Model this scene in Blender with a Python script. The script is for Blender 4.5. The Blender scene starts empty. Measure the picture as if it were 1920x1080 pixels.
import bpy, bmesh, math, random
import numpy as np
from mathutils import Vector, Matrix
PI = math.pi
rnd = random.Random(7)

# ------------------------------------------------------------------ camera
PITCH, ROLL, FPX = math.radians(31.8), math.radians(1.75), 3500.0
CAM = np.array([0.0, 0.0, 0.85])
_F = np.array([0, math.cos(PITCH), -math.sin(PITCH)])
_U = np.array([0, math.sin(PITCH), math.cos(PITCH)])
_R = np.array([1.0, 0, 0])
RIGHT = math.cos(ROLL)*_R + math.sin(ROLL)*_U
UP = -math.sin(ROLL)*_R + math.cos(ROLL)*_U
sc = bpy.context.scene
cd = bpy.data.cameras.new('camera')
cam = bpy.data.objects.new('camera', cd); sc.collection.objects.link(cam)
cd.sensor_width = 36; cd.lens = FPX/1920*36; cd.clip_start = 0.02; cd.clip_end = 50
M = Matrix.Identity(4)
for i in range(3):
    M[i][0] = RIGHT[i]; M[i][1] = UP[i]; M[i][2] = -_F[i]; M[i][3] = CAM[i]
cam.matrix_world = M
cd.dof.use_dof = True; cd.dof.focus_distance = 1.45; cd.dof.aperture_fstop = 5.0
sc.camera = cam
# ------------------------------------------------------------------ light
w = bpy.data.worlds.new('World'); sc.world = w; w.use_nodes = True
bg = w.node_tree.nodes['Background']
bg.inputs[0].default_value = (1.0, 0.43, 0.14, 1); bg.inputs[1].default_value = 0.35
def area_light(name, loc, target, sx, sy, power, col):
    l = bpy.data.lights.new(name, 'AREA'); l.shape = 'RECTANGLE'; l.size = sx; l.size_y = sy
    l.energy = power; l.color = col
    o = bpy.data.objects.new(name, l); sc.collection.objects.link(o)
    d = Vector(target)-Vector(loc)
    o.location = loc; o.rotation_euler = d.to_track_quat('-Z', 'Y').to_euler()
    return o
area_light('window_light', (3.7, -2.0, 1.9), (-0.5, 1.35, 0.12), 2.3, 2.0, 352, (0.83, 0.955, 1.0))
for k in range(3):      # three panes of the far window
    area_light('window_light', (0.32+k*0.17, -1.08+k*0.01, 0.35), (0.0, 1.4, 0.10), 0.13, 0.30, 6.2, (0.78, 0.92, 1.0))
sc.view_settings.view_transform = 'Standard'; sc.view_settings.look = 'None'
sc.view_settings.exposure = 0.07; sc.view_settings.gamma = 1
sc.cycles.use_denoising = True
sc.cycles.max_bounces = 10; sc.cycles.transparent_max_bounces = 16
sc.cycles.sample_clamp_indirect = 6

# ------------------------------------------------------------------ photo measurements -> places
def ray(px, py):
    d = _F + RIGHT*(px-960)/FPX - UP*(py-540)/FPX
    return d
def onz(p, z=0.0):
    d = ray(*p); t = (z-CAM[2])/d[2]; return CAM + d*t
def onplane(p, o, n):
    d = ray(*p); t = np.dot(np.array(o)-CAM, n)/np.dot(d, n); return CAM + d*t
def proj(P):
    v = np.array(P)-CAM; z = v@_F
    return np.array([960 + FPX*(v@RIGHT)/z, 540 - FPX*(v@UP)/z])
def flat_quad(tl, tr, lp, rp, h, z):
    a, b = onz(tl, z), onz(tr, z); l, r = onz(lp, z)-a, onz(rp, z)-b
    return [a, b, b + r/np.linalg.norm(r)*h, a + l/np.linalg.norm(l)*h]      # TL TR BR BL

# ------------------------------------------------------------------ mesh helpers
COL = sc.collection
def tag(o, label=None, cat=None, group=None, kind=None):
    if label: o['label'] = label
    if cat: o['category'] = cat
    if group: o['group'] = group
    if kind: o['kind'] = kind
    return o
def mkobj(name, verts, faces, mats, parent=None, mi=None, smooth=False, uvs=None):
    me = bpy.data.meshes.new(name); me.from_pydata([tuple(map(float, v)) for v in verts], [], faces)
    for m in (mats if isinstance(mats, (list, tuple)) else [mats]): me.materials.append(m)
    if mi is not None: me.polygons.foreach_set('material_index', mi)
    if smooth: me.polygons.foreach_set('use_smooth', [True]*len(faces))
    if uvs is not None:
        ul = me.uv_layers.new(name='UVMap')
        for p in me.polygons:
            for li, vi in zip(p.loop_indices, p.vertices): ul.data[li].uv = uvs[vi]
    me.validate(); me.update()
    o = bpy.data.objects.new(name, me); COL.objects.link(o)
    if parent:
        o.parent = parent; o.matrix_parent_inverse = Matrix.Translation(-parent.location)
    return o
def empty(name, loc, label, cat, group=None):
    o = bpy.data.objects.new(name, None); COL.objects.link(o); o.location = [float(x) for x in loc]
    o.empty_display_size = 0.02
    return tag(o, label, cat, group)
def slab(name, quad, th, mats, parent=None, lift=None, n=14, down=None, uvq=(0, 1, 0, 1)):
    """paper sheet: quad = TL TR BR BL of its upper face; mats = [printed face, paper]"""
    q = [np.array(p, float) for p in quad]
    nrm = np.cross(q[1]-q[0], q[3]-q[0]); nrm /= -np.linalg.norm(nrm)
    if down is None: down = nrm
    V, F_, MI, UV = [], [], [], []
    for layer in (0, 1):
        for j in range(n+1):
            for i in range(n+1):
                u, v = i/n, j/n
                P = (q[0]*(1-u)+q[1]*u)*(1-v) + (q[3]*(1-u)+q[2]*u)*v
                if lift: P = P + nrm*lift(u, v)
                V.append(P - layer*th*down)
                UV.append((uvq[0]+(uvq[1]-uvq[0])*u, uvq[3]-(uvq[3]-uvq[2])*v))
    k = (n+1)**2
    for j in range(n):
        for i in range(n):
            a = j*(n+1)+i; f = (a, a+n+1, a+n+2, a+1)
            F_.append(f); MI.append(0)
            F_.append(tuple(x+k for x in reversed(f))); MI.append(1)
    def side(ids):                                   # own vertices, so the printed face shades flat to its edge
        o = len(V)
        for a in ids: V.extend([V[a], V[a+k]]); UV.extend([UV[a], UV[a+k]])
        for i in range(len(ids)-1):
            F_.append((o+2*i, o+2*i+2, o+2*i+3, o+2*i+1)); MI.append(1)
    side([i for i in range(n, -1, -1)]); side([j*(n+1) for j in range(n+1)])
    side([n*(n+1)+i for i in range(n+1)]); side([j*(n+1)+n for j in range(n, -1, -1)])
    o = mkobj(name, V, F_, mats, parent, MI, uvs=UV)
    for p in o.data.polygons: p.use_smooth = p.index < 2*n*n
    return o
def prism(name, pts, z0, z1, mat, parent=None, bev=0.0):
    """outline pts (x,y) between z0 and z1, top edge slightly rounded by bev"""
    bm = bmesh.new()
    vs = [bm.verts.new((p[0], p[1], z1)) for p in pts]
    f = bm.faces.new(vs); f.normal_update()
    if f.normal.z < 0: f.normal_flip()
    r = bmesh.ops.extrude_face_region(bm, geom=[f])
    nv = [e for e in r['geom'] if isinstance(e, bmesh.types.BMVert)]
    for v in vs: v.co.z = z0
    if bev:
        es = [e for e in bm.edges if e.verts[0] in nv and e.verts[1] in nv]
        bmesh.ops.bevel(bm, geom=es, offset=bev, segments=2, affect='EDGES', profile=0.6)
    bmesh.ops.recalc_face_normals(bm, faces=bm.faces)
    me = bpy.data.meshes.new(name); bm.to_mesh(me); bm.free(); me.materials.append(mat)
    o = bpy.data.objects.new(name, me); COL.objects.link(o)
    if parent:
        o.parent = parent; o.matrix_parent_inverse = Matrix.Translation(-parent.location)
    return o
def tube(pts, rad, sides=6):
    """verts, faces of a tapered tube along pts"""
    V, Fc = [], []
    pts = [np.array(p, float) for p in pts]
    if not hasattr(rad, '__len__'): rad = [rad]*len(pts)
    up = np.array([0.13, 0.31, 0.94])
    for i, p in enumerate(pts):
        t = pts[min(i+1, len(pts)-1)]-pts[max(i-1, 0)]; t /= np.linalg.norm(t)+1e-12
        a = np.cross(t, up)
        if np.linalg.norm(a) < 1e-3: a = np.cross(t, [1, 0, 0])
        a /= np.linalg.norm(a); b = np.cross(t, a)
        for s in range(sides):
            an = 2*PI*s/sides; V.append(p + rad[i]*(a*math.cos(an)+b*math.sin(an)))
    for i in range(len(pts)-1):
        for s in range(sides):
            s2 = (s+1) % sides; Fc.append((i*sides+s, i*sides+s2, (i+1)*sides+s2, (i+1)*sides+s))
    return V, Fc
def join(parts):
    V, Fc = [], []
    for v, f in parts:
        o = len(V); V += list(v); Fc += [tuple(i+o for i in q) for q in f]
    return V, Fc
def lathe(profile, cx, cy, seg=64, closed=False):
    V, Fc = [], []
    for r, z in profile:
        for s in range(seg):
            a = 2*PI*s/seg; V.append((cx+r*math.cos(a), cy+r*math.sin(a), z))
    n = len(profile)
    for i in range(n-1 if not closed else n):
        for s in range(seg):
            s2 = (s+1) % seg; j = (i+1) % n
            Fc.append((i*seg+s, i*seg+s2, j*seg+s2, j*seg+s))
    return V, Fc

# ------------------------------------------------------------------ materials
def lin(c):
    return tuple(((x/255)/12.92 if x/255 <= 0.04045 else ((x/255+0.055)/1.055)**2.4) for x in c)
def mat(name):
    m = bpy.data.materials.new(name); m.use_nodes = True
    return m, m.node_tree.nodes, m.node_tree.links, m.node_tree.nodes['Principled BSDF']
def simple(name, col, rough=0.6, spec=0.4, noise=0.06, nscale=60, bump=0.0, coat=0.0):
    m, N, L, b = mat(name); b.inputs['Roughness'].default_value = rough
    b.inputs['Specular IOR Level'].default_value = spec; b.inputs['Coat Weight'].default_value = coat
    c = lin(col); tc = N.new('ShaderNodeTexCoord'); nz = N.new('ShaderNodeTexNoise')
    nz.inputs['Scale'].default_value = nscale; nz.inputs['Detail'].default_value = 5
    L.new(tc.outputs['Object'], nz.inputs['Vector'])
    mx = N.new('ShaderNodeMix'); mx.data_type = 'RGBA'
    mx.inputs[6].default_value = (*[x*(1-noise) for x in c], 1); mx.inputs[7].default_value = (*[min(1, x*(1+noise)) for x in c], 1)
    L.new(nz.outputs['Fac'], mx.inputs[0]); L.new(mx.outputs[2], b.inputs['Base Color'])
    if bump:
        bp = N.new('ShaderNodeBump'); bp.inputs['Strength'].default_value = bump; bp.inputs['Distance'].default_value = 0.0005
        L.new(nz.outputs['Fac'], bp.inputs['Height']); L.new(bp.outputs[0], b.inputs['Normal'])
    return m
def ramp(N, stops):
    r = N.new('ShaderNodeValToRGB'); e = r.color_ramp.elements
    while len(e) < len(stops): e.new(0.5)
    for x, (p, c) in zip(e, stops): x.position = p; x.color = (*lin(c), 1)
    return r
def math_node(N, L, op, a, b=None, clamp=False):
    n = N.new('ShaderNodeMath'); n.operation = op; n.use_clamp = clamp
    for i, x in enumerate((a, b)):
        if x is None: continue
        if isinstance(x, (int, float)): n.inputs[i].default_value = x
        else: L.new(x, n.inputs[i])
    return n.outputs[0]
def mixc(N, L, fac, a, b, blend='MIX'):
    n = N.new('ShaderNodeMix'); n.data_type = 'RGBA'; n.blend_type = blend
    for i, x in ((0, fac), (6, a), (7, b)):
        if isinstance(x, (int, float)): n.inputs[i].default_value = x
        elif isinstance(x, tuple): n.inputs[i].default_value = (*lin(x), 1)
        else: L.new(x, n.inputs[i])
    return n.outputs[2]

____

(Task statement): Starting at the first line of the listing, retype every line up to and including the one with "rnd = random.Random(7)".

(Written reply):
Model this scene in Blender with a Python script. The script is for Blender 4.5. The Blender scene starts empty. Measure the picture as if it were 1920x1080 pixels.
import bpy, bmesh, math, random
import numpy as np
from mathutils import Vector, Matrix
PI = math.pi
rnd = random.Random(7)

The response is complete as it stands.